In Joe Bracken’s article, Is Terrence Deacon’s Metaphysics of Incompleteness Still
Incomplete?, American Journal of Theology and Philosophy 38 (2-3):138-151 (2017), Fr. Bracken probes:
For, as Deacon makes clear in Incomplete Nature,“being alive does not merely consist in being composed in a particular way. It consists in changing in a particular way” (175). An Aristotelian substantial form is basically fixed in its mode of operation. It is thus ill suited to be the governing principle in an evolving life system in which the mode of operation of the
system keeps evolving in the direction of greater order and complexity.
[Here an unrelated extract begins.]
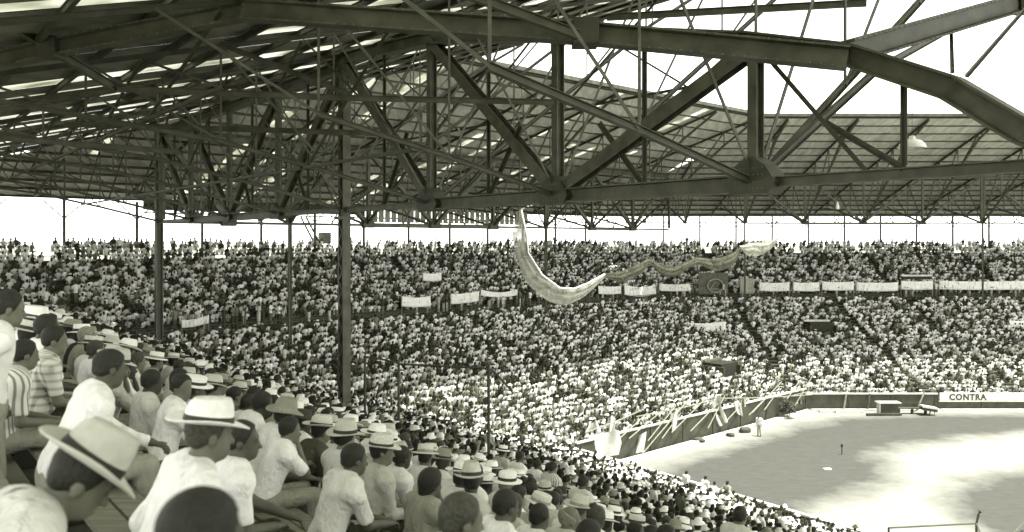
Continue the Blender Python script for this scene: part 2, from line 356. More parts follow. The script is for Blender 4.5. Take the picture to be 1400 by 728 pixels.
def long_truss(nm, s, L0, L1, npan, top, label, zb=ZB, w=.36, end_posts=(True, True), custom=None, prof='I', sub=True):
    """girder along the stand: chords, posts, diagonals, gussets, each a part"""
    t = empty("girder_truss", P3(nm, s, L0, zb), 0, label, "roof truss", "girders along the column line")
    nrm = SEGS[nm].n; N3 = (nrm[0], nrm[1], 0); p = lambda L, z: P3(nm, s, L, z)
    Ls = [L0 + (L1 - L0) * i / npan for i in range(npan + 1)]
    bw_ = [w * .55] + [w] * (npan - 2) + [w * .55]
    for i in range(npan):
        obj("bottom_chord", *beam_geo(p(Ls[i], zb), p(Ls[i + 1], zb), bw_[i] * 1.05, bw_[i], prof), STEEL, t)
    tp = custom if custom else [(L, top(L)) for L in Ls]
    for (a, za), (b_, zb_) in zip(tp[:-1], tp[1:]):
        obj("top_chord", *beam_geo(p(a, za), p(b_, zb_), w * 1.1, w * 1.15, prof), STEEL, t)
    def ztop(L):
        return float(np.interp(L, [q[0] for q in tp], [q[1] for q in tp]))
    for i, L in enumerate(Ls):
        if 0 < i < npan or end_posts[0 if i == 0 else 1]:
            if ztop(L) - zb > .6: obj("post", *beam_geo(p(L, zb + w * .45), p(L, ztop(L) - w * .5), w * .62, w * .7, 'I', N3), STEEL, t)
        if 0 < i < npan:
            gz = w * 1.25
            poly = [p(L - gz, zb - w * .62), p(L + gz, zb - w * .62), p(L + gz * 1.35, zb), p(L + gz * .8, zb + gz * .75), p(L + .1, zb + gz * 1.15), p(L - .1, zb + gz * 1.15), p(L - gz * .8, zb + gz * .75), p(L - gz * 1.35, zb)]
            gu = obj("gusset", *plate_geo(poly, w * 1.25, N3), STEELD, t)
            if nm == 'A' and L < 30 and L > 2:
                rv = MB()
                for q in (-1, 1):
                    rivets(rv, Vector(p(L, zb + .1)) + Vector(N3) * (w * .63 * q), Vector(N3) * q, Vector((SEGS[nm].a[0], SEGS[nm].a[1], 0)), Vector((0, 0, 1)), gz * 1.4, gz * .9, 7, 4)
                rv.build("rivets", RIVET, gu, kind='stuff')
    mid = npan / 2
    for i in range(npan):
        a, b_ = Ls[i], Ls[i + 1]
        if i < mid: lo, hi = b_, a
        else: lo, hi = a, b_
        if ztop(hi) - zb > .7:
            obj("diagonal", *beam_geo(p(lo, zb + .1), p(hi, ztop(hi) - .1), w * .85, w * .8, 'I', N3), STEEL, t)
        if sub:
            c = (a + b_) / 2
            zc = ztop(c)
            if zc - zb > .7:
                obj("hanger", *beam_geo(p(c, zb + w * .4), p(c, zc - .1), .10, .10, 'L', N3), STEELD, t)
                obj("sub_diagonal", *beam_geo(p(c, zb + .1), p(hi, zb + (ztop(hi) - zb) * .93) if False else p((c + lo) / 2, zb + (ztop((c + lo) / 2) - zb) * .45), .12, .12, 'L', N3), STEELD, t)
    return t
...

But is it enough to claim that the “constitutive absence” of a substantial form to govern its mode of operation suffices to explain from a philosophical perspective how the life-system continues to evolve in an orderly manner?
Deacon’s appeal to the notion of mutual constraint as the way that the components of a given system dynamically interrelate is simply a description of what happens, not of why it happens.
When we thus aspire to describe our perichoretic Christology & Cosmotheandrism, we aren’t attempting to explain, philosophically, how those interrelations operate. Rather, we are supplementing those descriptions agreed upon at Chalcedon with additional interpretations (not uncontroversial) of patristic theologoumena that are, arguably, creedally defensible.
I hesitate to over-identify my account with that of Jordan Daniel Wood’s because, as an autodidact, I tend to interpret most theologians eisegetically. I do thank him for being so kind & deferential toward me over the years.
Summary
Christ became human in all ways but sin. We’re eternally becoming divine in no way but love.
Historically & proleptically, already, we actively & passively spirate, respectively & reciprocally, sanctifying grace & charity, which are both created.
Eschatologically, the lumen gloriae of the beatific vision, whether conceived as the expressions of divine energeia (Nyssen) and/or noetic identity (Aquinas), gifts us a quidditative understanding – though not comprehension – of the divine.
Constitutively, as human creatures, we will finally be gifted the divine eschatological operations of our divine protological identities, both of which are uncreated, both of which are love. We speak here, then, of our acts & relations beyond our natures, the former which refer to accidents of our secondary essence.
What could this even mean?
… the reason why lovers in their raptures don’t bother about chocolates is that they have something better to think of. ~ C.S. Lewis
Sorry, that’s all I’ve got.
After note:
Our theory of truth appears to be that truth refers to the TriPersonal God?
Our theory of knowledge is that knowledge entails being in right relationship to God, that relationship being personal?
So, our theory of knowledge gives operative knowledge a primacy over mere gnoseological knowledge, which would mean that noetic identity mostly refers both to being receptive to love as well as kenotic in giving love.
This certainly refers to mediated divine presences like grace & sacraments as well as an immediate presence, i.e. meeting the person, Jesus, whether historically &/or eschatologically?
Limit cases can be illuminative: We must sufficiently include, then, such as a putative beatific vision, which as a nonmediated or transmediated presence would require a noetic identity (Aquinas) or enjoyment of expressions of divine energeia or both.
This stance remains inconsistent with subjective materialism (materialist monism), objective materialism (pantheism), occasionalism (Malebranche et al) and subjective idealism (Berkeley et al). It’s otherwise prima facie & broadly consistent with objective idealism (Germans, Pragmatists et al), Aristotelian substantial forms (Arraj’s deep, dynamical formal fields) and theistic NeoPlatonism (Nathan Jacobs’ Augustinian model, qualified nondualisms, etc), so compatible w/classical theism & some panentheisms.